Mr. George Eric Rosden, appellant pro se, with whom Mr. Richard L. Merrick, Washington, D. C., was on the brief, for appellant.

Mr. John F. Cushman, Attorney, Department of Justice, Washington, D. C., of the bar of the Supreme Court of New York, pro hac vice, by special leave of Court, with whom Messrs. Rowland F. Kirks, Asst. Atty. Gen., at time brief was filed, and George B. Searls, Attorney, Department of Justice, Washington, D. C., were on the brief, for appellees.

Before EDGERTON, CLARK and PROCTOR, Circuit Judges.


In 1907 Amalie Janner, née Schaefer, an American citizen, through marriage became a citizen and resident of Germany. Later she acquired property from the estate of her father, an American citizen and resident.
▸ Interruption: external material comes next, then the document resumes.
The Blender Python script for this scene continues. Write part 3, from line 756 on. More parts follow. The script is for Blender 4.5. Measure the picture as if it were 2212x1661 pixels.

During World War II the property so acquired was vested in the United States under § 5(b) of the Trading with the Enemy Act, 40 Stat. 415 (1917), as amended 50 U.S.C.A. Appendix, § 5(b). Upon these facts Mrs. Janner's administrator sued in the District Court under § 9(b) (3) of said Act for return of the vested property. The court dismissed the action with prejudice upon authority of Feyerabend v. McGrath, 1951, 89 U.S.App.D.C. 33, 189 F.2d 694. There this Court holds that § 9(b) (3) was temporary legislation applicable only to property seized during World War I. Admittedly this appeal seeks an overruling of that decision. We adhere to it.